Prices of the 2005 Bordeaux vintage are likely to be stratospheric – in some cases 300% up on last year – experts reckon.
The quality of the vintage is considered so extraordinary that excitement reached fever pitch almost before the grapes were off the vines. Some proprietors say they are already getting faxes and emails from merchants pledging more than the asking price for a good allocation.
Consultant Denis Dubourdieu told decanter.com that 2005 is better than any vintage he had seen since he came to Bordeaux in 1972, surpassing such legendary years as 1982 and 2000, a sentiment that has been echoed across the region.
Last week Berry Brothers sales director Simon Staples raised hackles by announcing he was ‘speechless’ after tasting the ‘incredibly decadant’ 2005, with its ‘lashings of fruit and lots of soft tannins.’
He awarded Cos d’Estournel 19/20 points a full six weeks before the en primeur barrel tastings start on 3 April, and namechecked Trotte Vieille and Batailley, giving them 17 points each.
The London trade has reacted with annoyance to this breaking of the convention that merchants avoid discussing the vintage before en primeur. One senior commentator said it was ‘ridiculous’ to score the wines so early, and Jancis Robinson said many would wish Staples had kept to his initial promise of speechlessness.
The chief objection to breaking ranks is the effect it may have on prices. Sam Gleave of Bordeaux Index said, ‘I see no benefit to the consumer. It simply gives a blank cheque to the owners.’
Many however argue that Bordeaux can hardly be unaware it is sitting on a winner.
‘It is arguably a legendary vintage,’ Laurent Ehrmann of negociants Barrieres Freres said. He stopped short of agreeing a 300% increase was possible but said the first growths might well release a first tranche at 100% above the 2004 price, with possibly a similar increase on subsequent tranches.
‘But there will inevitably be a cooling off period,’ he cautioned.
‘Prices will be high,’ Gleave said. ‘Some will be sensible and value the wine according to status, but others will go for a big raise. Somewhere like Montrose could go up 300% and get away with it. And if Ducru Beaucaillou went up that much on 2004 it would not be unusual.’
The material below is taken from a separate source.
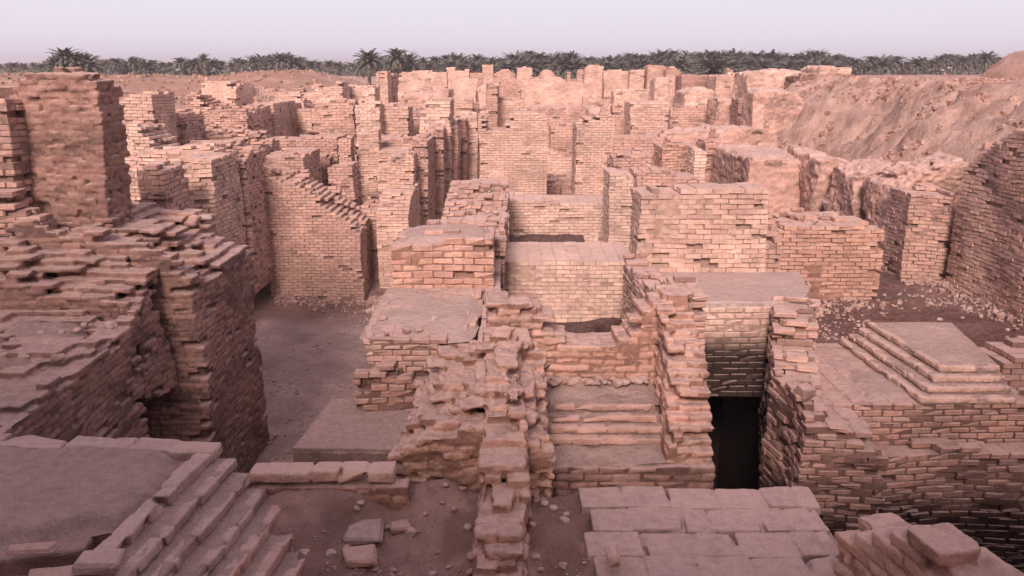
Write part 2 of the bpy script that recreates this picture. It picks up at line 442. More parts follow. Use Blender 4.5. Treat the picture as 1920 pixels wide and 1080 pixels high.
# dusty top surface lying over a masonry top (a part)
def sheet(name, corners, z, parent, col=(.46,.335,.29), res=.10, amp=.018, edge=.05, kind=None, mat=None, zf=None):
    """corners: 4 xy points (near-left, near-right, far-right, far-left)"""
    c = np.array(corners, float)
    lu = max(np.linalg.norm(c[1]-c[0]), np.linalg.norm(c[2]-c[3])); lv = max(np.linalg.norm(c[3]-c[0]), np.linalg.norm(c[2]-c[1]))
    nu, nv = max(4, int(lu/res)), max(4, int(lv/res))
    u, v = np.meshgrid(np.linspace(0, 1, nu+1), np.linspace(0, 1, nv+1), indexing='ij')
    P2 = (c[0]*(1-u[..., None])*(1-v[..., None])+c[1]*u[..., None]*(1-v[..., None])+c[2]*u[..., None]*v[..., None]+c[3]*(1-u[..., None])*v[..., None])
    x, y = P2[..., 0], P2[..., 1]
    x = x+.04*vn(x*3, y*3, 0, 5); y = y+.04*vn(x*3, y*3, 5, 6)
    dz = np.minimum(np.minimum(u, 1-u)*lu, np.minimum(v, 1-v)*lv)
    zz = z +.012 + amp*2.4*fbm(x*1.5, y*1.5, 0, 9, 5)+amp*.5*vn(x*9, y*9, 0, 10) - (edge+.05)*(1-sst(0, .30, dz+.12*fbm(x*3, y*3, 0, 11))) 
    if zf is not None: zz = zz+zf(x, y)
    V = np.stack([x, y, zz], -1).reshape(-1, 3)
    i, j = np.meshgrid(np.arange(nu), np.arange(nv), indexing='ij'); a = i*(nv+1)+j
    Fc = np.stack([a, a+nv+1, a+nv+2, a+1], -1).reshape(-1, 4)
    org = np.array(parent.location) if parent is not None else np.zeros(3)
    cl = np.array(col)[None]*(1+.15*fbm(V[:, 0]*1.3, V[:, 1]*1.3, 0, 44))[:, None]
    me = raw_mesh(name, V-org, [Fc], cl, smooth=True)
    return link(name, me, mat or M_MUD, parent)

# ------------------------------------------------------------------ ground
def rect(x, y, x0, x1, y0, y1, s=.5):
    return sst(x0-s, x0+s, x)*(1-sst(x1-s, x1+s, x))*sst(y0-s, y0+s, y)*(1-sst(y1-s, y1+s, y))
def groundz(x, y):
    z = np.interp(y, [0, 15, 26, 30, 36, 45, 60, 85, 115, 150, 400], [0, 0, .0, .25, 1.0, 2.5, 3.7, 4.1, 5.0, 6, 6])
    L = lambda z, t, m: z*(1-m)+t*m
    z = L(z, 1.9, rect(x, y, 6.0, 60, 12.8, 30, .6))
    z = L(z, .6, rect(x, y, 3.4, 60, -20, 10.5, .5))
    z = L(z, 1.7, rect(x, y, -.6, 2.9, 10, 19, .2))
    z = L(z, 2.0, rect(x, y, -.4, 2.6, 20.5, 27, .2))
    z = L(z, -4.0, rect(x, y, 2.2, 5.9, 6.5, 18.1, .2))
    z = L(z, 2.3, rect(x, y, 1.0, 3.6, 36, 50, 3))
    # left ground beyond the ruins, the spoil mounds
    z = L(z, np.maximum(z, 3.2), rect(x, y, -60, -13, 22, 60, 3))
    z = L(z, 5.2, rect(x, y, -200, -13, 56, 75, 3))
    crest = 7.15+.28*np.sin(x*.21)+.3*vn(x*.12, y*.05, 0, 4)
    z = L(z, crest, rect(x, y, -240, -19, 82, 108, 8))
    z = L(z, 6.2, rect(x, y, -600, -34, 60, 200, 10)*.5)
    # right plateau
    z = L(z, 6.9, rect(x, y, 19.5, 700, -60, 120, 2.5))
    z = L(z, 6.6, rect(x, y, 24, 700, 60, 140, 6))
    z = L(z, 6.9, rect(x, y, -300, 300, -60, -6, 2))
    z = z+.18*fbm(x*.35, y*.35, 0, 3)*1.5+.05*vn(x*2.1, y*2.1, 0, 8)+.022*vn(x*6, y*6, 0, 9)
    return z
def heightfield(name, xs, ys, zf, cf, mat=M_GROUND, kind='structure', **kw):
    X, Y = np.meshgrid(xs, ys, indexing='ij'); Z = zf(X, Y)
    V = np.stack([X, Y, Z], -1).reshape(-1, 3)
    nu, nv = len(xs)-1, len(ys)-1
    i, j = np.meshgrid(np.arange(nu), np.arange(nv), indexing='ij'); a = i*(nv+1)+j
    Fc = np.stack([a, a+nv+1, a+nv+2, a+1], -1).reshape(-1, 4)
    me = raw_mesh(name, V, [Fc], cf(V[:, 0], V[:, 1], V[:, 2]), smooth=True)
    o = link(name, me, mat); tag(o, kind=kind, **kw); return o
def gcol(x, y, z):
    pale = np.array([.50, .375, .345]); dark = np.array([.135, .062, .055]); tan = np.array([.40, .25, .195]); buff = np.array([.45, .315, .245])
    m = np.clip(.5+1.4*fbm(x*.5, y*.5, 0, 21), 0, 1)
    c = pale[None]*(.80+.3*m)[:, None]
    def L(c, t, k): return c*(1-k[:, None])+np.array(t)[None]*k[:, None]
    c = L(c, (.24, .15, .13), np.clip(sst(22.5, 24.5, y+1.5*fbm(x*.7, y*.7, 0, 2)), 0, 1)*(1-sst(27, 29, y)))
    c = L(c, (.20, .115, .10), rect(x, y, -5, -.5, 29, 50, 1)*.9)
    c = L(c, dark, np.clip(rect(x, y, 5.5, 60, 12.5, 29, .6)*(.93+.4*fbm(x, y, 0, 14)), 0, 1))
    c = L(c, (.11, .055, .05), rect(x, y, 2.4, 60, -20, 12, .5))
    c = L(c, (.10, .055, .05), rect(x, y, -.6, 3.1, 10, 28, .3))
    c = L(c, buff, sst(34, 46, y)*.9)
    c = L(c, (.15, .085, .07), rect(x, y, .6, 3.9, 29, 37.5, .6))
    c = L(c, (.27, .18, .16), rect(x, y, .6, 3.9, 37, 47, 1.5))
    c = L(c, (.33, .19, .14), rect(x, y, -300, -12, 50, 125, 4)*np.clip(.75+.7*fbm(x*.15, y*.4, 0, 77), 0, 1))
    c = L(c, tan, rect(x, y, 18, 700, -20, 140, 3))
    return np.clip(c*(1+.25*fbm(x*2.2, y*2.2, 0, 33))[:, None], .02, .8)
def lin(a, b, s): return np.arange(a, b, s)
xs = np.concatenate([lin(-900, -120, 60), lin(-120, -40, 5), lin(-40, -12, .8), lin(-12, 14, .16), lin(14, 40, .8), lin(40, 120, 5), lin(120, 960, 60)])
ys = np.concatenate([lin(-120, -10, 10), lin(-10, 6, .8), lin(6, 34, .16), lin(34, 60, .4), lin(60, 130, 1.2), lin(130, 260, 10), lin(260, 2600, 130)])
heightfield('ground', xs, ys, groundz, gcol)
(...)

On jancisrobinson.com, Robinson says she ‘fears the worst’, with the top tier ‘drawing away from the pack’ and being priced only for the ‘super rich.’ Further down the hierarchy she also fears the ‘soft underbelly of the left bank classed growths’ may go for ‘robust prices.’
As for the chateaux themselves, few will comment before their wines are released. One proprietor, Anthony Barton of Chateau Leoville-Barton, who prices ‘for consumers’ rather than investors, put out a general plea for calm.
‘The market will go crazy, there’s no doubt of that, and prices will zoom up because in the US in particular they will pay any price. I just hope people will be sensible.’